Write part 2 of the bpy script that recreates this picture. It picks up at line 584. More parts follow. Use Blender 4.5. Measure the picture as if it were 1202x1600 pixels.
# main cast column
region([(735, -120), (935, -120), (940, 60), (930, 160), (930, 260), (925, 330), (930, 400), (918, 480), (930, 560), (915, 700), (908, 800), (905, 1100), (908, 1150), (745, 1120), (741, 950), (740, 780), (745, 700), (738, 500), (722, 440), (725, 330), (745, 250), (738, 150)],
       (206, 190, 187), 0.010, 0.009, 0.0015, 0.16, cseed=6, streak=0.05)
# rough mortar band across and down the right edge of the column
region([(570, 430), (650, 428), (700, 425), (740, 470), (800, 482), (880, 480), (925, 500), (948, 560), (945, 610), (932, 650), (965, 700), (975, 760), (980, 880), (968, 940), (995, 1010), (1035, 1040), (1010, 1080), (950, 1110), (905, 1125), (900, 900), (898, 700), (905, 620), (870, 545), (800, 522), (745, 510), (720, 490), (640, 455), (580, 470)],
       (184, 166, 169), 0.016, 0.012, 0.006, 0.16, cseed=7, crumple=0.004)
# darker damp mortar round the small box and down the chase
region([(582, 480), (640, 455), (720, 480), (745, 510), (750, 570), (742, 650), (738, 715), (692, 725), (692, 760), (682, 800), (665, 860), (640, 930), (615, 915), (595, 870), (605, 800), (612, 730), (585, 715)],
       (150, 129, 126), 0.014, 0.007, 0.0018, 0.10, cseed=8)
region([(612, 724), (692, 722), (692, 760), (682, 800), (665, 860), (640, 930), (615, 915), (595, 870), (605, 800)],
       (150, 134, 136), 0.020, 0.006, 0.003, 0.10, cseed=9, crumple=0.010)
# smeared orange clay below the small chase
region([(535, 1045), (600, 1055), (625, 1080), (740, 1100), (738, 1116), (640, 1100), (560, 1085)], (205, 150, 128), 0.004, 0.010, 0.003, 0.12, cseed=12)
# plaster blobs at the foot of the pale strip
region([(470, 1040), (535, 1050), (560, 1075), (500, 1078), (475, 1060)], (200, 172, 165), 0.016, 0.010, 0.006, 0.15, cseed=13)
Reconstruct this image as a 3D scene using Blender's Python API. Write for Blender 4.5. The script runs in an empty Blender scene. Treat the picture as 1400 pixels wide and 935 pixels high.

Exercise goal: Reproduce the data in its entirety, matching each character.

Answer to this exercise:
Write part 2 of the bpy script that recreates this picture. It picks up at line 584. More parts follow. Use Blender 4.5. Measure the picture as if it were 1202x1600 pixels.
# main cast column
region([(735, -120), (935, -120), (940, 60), (930, 160), (930, 260), (925, 330), (930, 400), (918, 480), (930, 560), (915, 700), (908, 800), (905, 1100), (908, 1150), (745, 1120), (741, 950), (740, 780), (745, 700), (738, 500), (722, 440), (725, 330), (745, 250), (738, 150)],
       (206, 190, 187), 0.010, 0.009, 0.0015, 0.16, cseed=6, streak=0.05)
# rough mortar band across and down the right edge of the column
region([(570, 430), (650, 428), (700, 425), (740, 470), (800, 482), (880, 480), (925, 500), (948, 560), (945, 610), (932, 650), (965, 700), (975, 760), (980, 880), (968, 940), (995, 1010), (1035, 1040), (1010, 1080), (950, 1110), (905, 1125), (900, 900), (898, 700), (905, 620), (870, 545), (800, 522), (745, 510), (720, 490), (640, 455), (580, 470)],
       (184, 166, 169), 0.016, 0.012, 0.006, 0.16, cseed=7, crumple=0.004)
# darker damp mortar round the small box and down the chase
region([(582, 480), (640, 455), (720, 480), (745, 510), (750, 570), (742, 650), (738, 715), (692, 725), (692, 760), (682, 800), (665, 860), (640, 930), (615, 915), (595, 870), (605, 800), (612, 730), (585, 715)],
       (150, 129, 126), 0.014, 0.007, 0.0018, 0.10, cseed=8)
region([(612, 724), (692, 722), (692, 760), (682, 800), (665, 860), (640, 930), (615, 915), (595, 870), (605, 800)],
       (150, 134, 136), 0.020, 0.006, 0.003, 0.10, cseed=9, crumple=0.010)
# smeared orange clay below the small chase
region([(535, 1045), (600, 1055), (625, 1080), (740, 1100), (738, 1116), (640, 1100), (560, 1085)], (205, 150, 128), 0.004, 0.010, 0.003, 0.12, cseed=12)
# plaster blobs at the foot of the pale strip
region([(470, 1040), (535, 1050), (560, 1075), (500, 1078), (475, 1060)], (200, 172, 165), 0.016, 0.010, 0.006, 0.15, cseed=13)
Reconstruct this image as a 3D scene using Blender's Python API. Write for Blender 4.5. The script runs in an empty Blender scene. Treat the picture as 1400 pixels wide and 935 pixels high.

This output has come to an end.